I've got a link to a talk that I've given there, AI ML50 repo, that shows that entire process. It's about using Python to deploy a vision model into a website application, but all those same principles apply equally to R as well.
So just to summarize, what we just did is built a pipeline in Azure Machine Learning Service to prepare data, train a model, and then register that into the service, and then we have a CICD pipeline in Azure DevOps, which then takes that model, recognizes when that model is registered, deploys it as a container instance, a single container for testing. Typically then we do some testing on that container before going to production, and then to production we would then deploy that same model to a cluster like Kubernetes for a production level facility for integrating that model into your application.
And because you've got that pipeline set up, it's really easy to do things like retraining your model, for example, if after a certain amount of time or perhaps after reviewing the metrics from your live model you want to retrain it, you can just kick off those same pipelines to update your model completely automatically. So all the information you need about Azure pipelines and the Azure Machine Learning Service is available at those links right there, and those links are also available at the repository that I've put up for this talk at the link you see on your screen right there. Thank you very much.

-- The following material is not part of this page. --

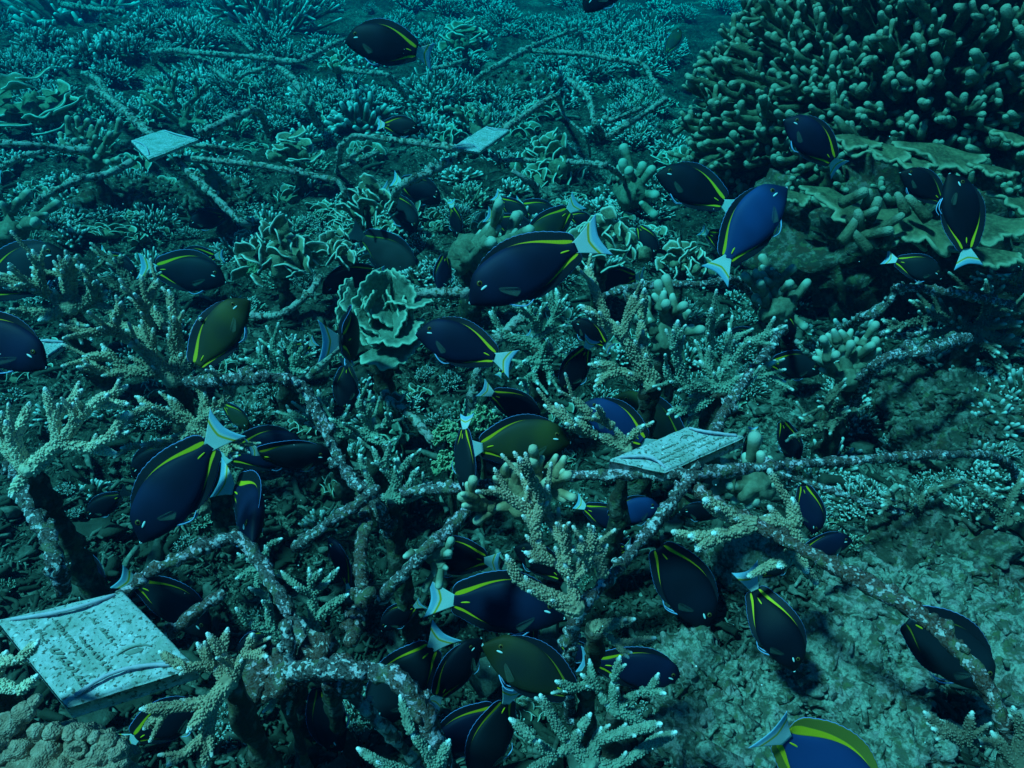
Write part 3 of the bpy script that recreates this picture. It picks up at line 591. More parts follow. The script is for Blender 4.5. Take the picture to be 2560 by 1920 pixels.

Thank you, David. We have time for one question. Sure. Are there existing options for authenticating with DevOps from RStudio Server Pro? If not, is it something that will be coming?
In fact, that's what I did within RStudio Server, not even the Pro version. All the authentication happens directly within the R package itself. For example, when you first try and register a workspace, it pops up a little prompt for you to authenticate directly with Azure Active Directory through a web page. That already exists. Great. Thanks so much. Thank you.